‘The Last Black Man in San Francisco’ is a Stunning Ode to Home and Self (FILM REVIEW)


So much is tied to the concept of home. Our self-identities and self-perceptions are intricately laced between that web of house and neighborhood, affecting how we act, who we are, what we do and see. More than where the heart is, home is also where the self is. When it’s gone, a piece of us goes with it.

With the victims of gentrification the strain is even greater. Not only are homes lost, but also neighborhoods and, in many cases, cities themselves. Families who have lived on the same blocks for decades find themselves pushed out and aside, left to fend for themselves as they pick up the pieces of their families, their lives, and their identities.

This problem has been especially bad in San Francisco where, in recent years, big money entrepreneurs have moved in, driving up costs so much that old residents can’t keep up, leading to wide displacement as long term residents find themselves priced out of homes that have been in the family for decades. With the weight of the world against them, how can anyone fight back?

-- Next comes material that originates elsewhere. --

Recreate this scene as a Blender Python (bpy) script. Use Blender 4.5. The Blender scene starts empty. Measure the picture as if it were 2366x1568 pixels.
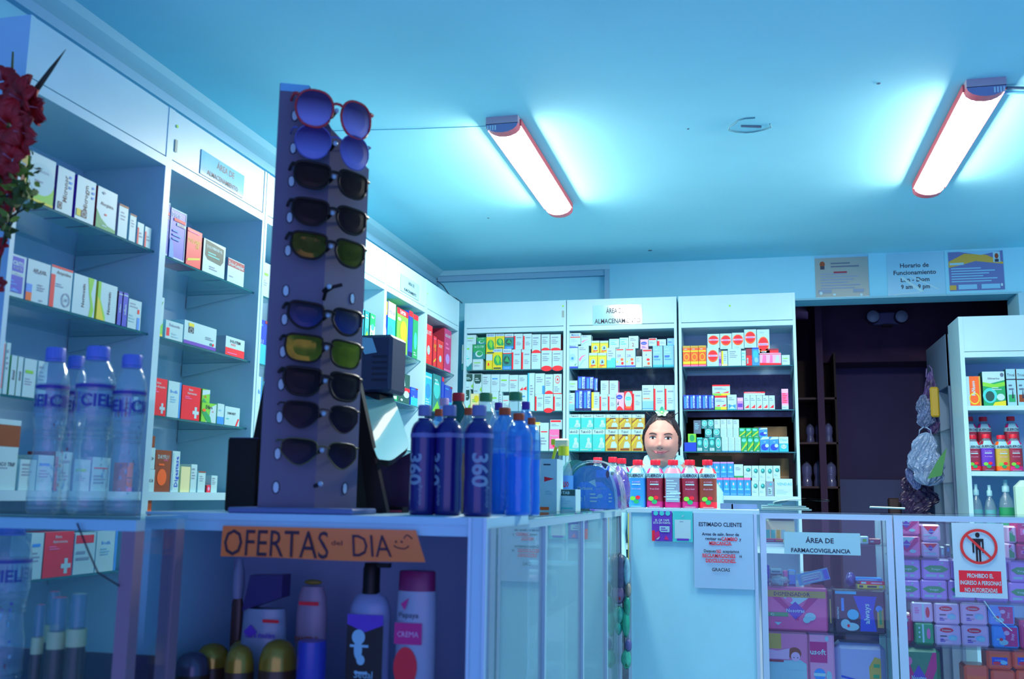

The Last Black Man in San Francisco is a powerful, gorgeously cinematic exploration of these issues from debut filmmaker Joe Talbot. For Talbot, this has been a project five years in the making. Based in part on the experiences of his friend Jimmie Fails (who also stars in the movie and has a story credit), the film began as a proof of concept trailer that morphed into a short film that morphed into what we have today. Quietly meditative and shockingly personal, it’s easily one of the best films of 2019.

Fails stars as a loosely fictionalized version of himself, not-so-quietly pining after the house his father lost twelve years ago. He, along with his friend Montgomery (Jonathan Majors), beset by the harshness of their lives, dream of a place they can make their own. When Jimmie’s former house is abandoned and becomes the center of a contentious estate battle, the two concoct a scheme to invoke squatter’s rights on the house in order to reclaim their past, their selves, and their lives.

Talbot’s filmmaking is imbued with a kind of whimsy that perfectly matches Jimmie and Monty’s attitudes towards reality. Both characters live in a world of artistry and imagination, worlds that many might decry as being out of touch and unrealistic. There’s certainly an unbridled audacity to their scheme but can you blame them? It’s just as easy to argue that the world as it is is equally out of touch and unrealistic. A world that attaches a $4,000,000 price tag to a house—house, not mansion—set in a crowded street can hardly be called reality based.

In effect, this is a story of two competing realities as two men attempt to navigate the city they love as it becomes a city they no longer recognize. They are guardians of the San Francisco of old, before it was overrun by tech companies and start ups. They cling to the ideals of the Bay Area’s former weirdness which existed long before the vanguards of entrepreneurship priced them out of their homes and neighborhoods. Unfortunately for them, in this cultural battle, one side has already won.

Still, there’s something inspiring about their audacity, even if their aims are premised on faulty notions. There are realities to this situation that Jimmie has thus far refused to acknowledge and that Monty slowly discovers. The truths that come to light are threatening, not just to their friendship but to their individual senses of self. In this sense, The Last Black Man in San Francisco is a film about having the courage to fail boldly and beautifully, reminding us that there’s a kind of poetry evinced in screwing up which can lead us to revelations about who we are and what we ultimately desire.

Talbot and Fails have made a powerful ode to the city they love as it changes into something entirely new. It’s a film about clinging to the past as you’re careened into the future, holding on to the self as it’s sent into a tailspin towards the unknown. Cinematically poetic, it alternates between riotously hilarious and emotionally poignant in the span of single scenes, showing us the inner world of characters for whom everything they know has changed irrecoverably. It is, in a word, a marvel.

The Last Black Man in San Francisco is now playing in select cities, with expansion to follow.